# DIRECTIVE
All of the data needs to be repeated exactly.

# AVAILABLE DATA

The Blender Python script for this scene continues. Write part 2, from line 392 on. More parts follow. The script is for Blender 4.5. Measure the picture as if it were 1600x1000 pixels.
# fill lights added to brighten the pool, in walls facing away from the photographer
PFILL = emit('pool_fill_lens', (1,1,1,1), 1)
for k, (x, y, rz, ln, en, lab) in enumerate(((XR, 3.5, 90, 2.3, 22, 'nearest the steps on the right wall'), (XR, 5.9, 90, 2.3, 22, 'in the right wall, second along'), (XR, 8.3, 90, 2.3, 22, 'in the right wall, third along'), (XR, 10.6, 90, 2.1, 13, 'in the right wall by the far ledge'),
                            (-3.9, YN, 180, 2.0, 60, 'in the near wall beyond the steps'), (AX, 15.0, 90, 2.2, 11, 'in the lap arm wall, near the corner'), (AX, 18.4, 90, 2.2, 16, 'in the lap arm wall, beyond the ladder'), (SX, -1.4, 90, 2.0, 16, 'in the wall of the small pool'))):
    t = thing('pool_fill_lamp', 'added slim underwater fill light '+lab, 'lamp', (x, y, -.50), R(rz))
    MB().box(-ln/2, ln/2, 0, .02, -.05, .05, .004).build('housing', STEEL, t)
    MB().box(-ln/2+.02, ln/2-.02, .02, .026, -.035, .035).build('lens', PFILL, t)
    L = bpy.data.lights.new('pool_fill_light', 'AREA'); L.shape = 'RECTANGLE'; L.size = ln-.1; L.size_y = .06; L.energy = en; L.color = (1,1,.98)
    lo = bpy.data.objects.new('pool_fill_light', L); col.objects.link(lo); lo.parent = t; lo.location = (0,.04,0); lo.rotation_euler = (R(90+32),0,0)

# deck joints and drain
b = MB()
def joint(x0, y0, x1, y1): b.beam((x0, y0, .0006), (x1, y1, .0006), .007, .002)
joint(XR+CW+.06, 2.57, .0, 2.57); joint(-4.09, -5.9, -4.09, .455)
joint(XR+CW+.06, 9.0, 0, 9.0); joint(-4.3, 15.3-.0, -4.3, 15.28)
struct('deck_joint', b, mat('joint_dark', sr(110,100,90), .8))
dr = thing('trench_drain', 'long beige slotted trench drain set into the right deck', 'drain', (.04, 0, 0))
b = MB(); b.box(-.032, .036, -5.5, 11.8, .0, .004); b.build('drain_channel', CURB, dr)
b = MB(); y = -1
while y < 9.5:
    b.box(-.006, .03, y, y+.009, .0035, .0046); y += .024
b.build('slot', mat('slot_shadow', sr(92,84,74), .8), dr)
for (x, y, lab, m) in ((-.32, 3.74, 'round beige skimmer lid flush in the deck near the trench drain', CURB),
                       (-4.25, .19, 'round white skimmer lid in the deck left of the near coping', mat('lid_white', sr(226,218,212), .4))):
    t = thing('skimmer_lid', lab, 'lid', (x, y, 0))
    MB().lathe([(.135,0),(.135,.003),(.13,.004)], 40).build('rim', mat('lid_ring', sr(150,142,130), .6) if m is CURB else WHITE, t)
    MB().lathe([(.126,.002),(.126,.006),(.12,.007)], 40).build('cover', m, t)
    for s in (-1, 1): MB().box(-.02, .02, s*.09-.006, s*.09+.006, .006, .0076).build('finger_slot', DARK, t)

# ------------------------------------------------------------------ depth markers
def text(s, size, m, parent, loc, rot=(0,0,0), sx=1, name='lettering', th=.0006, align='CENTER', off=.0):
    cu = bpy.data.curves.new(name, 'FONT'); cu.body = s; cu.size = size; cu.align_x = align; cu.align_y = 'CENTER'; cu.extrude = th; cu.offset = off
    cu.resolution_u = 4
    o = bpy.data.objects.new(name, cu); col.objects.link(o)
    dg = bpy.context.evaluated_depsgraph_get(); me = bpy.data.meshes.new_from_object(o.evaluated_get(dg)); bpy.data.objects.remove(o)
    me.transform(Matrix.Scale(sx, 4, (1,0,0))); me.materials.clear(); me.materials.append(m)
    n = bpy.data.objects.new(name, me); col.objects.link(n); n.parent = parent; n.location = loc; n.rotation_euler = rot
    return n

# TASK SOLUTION
The Blender Python script for this scene continues. Write part 2, from line 392 on. More parts follow. The script is for Blender 4.5. Measure the picture as if it were 1600x1000 pixels.
# fill lights added to brighten the pool, in walls facing away from the photographer
PFILL = emit('pool_fill_lens', (1,1,1,1), 1)
for k, (x, y, rz, ln, en, lab) in enumerate(((XR, 3.5, 90, 2.3, 22, 'nearest the steps on the right wall'), (XR, 5.9, 90, 2.3, 22, 'in the right wall, second along'), (XR, 8.3, 90, 2.3, 22, 'in the right wall, third along'), (XR, 10.6, 90, 2.1, 13, 'in the right wall by the far ledge'),
                            (-3.9, YN, 180, 2.0, 60, 'in the near wall beyond the steps'), (AX, 15.0, 90, 2.2, 11, 'in the lap arm wall, near the corner'), (AX, 18.4, 90, 2.2, 16, 'in the lap arm wall, beyond the ladder'), (SX, -1.4, 90, 2.0, 16, 'in the wall of the small pool'))):
    t = thing('pool_fill_lamp', 'added slim underwater fill light '+lab, 'lamp', (x, y, -.50), R(rz))
    MB().box(-ln/2, ln/2, 0, .02, -.05, .05, .004).build('housing', STEEL, t)
    MB().box(-ln/2+.02, ln/2-.02, .02, .026, -.035, .035).build('lens', PFILL, t)
    L = bpy.data.lights.new('pool_fill_light', 'AREA'); L.shape = 'RECTANGLE'; L.size = ln-.1; L.size_y = .06; L.energy = en; L.color = (1,1,.98)
    lo = bpy.data.objects.new('pool_fill_light', L); col.objects.link(lo); lo.parent = t; lo.location = (0,.04,0); lo.rotation_euler = (R(90+32),0,0)

# deck joints and drain
b = MB()
def joint(x0, y0, x1, y1): b.beam((x0, y0, .0006), (x1, y1, .0006), .007, .002)
joint(XR+CW+.06, 2.57, .0, 2.57); joint(-4.09, -5.9, -4.09, .455)
joint(XR+CW+.06, 9.0, 0, 9.0); joint(-4.3, 15.3-.0, -4.3, 15.28)
struct('deck_joint', b, mat('joint_dark', sr(110,100,90), .8))
dr = thing('trench_drain', 'long beige slotted trench drain set into the right deck', 'drain', (.04, 0, 0))
b = MB(); b.box(-.032, .036, -5.5, 11.8, .0, .004); b.build('drain_channel', CURB, dr)
b = MB(); y = -1
while y < 9.5:
    b.box(-.006, .03, y, y+.009, .0035, .0046); y += .024
b.build('slot', mat('slot_shadow', sr(92,84,74), .8), dr)
for (x, y, lab, m) in ((-.32, 3.74, 'round beige skimmer lid flush in the deck near the trench drain', CURB),
                       (-4.25, .19, 'round white skimmer lid in the deck left of the near coping', mat('lid_white', sr(226,218,212), .4))):
    t = thing('skimmer_lid', lab, 'lid', (x, y, 0))
    MB().lathe([(.135,0),(.135,.003),(.13,.004)], 40).build('rim', mat('lid_ring', sr(150,142,130), .6) if m is CURB else WHITE, t)
    MB().lathe([(.126,.002),(.126,.006),(.12,.007)], 40).build('cover', m, t)
    for s in (-1, 1): MB().box(-.02, .02, s*.09-.006, s*.09+.006, .006, .0076).build('finger_slot', DARK, t)

# ------------------------------------------------------------------ depth markers
def text(s, size, m, parent, loc, rot=(0,0,0), sx=1, name='lettering', th=.0006, align='CENTER', off=.0):
    cu = bpy.data.curves.new(name, 'FONT'); cu.body = s; cu.size = size; cu.align_x = align; cu.align_y = 'CENTER'; cu.extrude = th; cu.offset = off
    cu.resolution_u = 4
    o = bpy.data.objects.new(name, cu); col.objects.link(o)
    dg = bpy.context.evaluated_depsgraph_get(); me = bpy.data.meshes.new_from_object(o.evaluated_get(dg)); bpy.data.objects.remove(o)
    me.transform(Matrix.Scale(sx, 4, (1,0,0))); me.materials.clear(); me.materials.append(m)
    n = bpy.data.objects.new(name, me); col.objects.link(n); n.parent = parent; n.location = loc; n.rotation_euler = rot
    return n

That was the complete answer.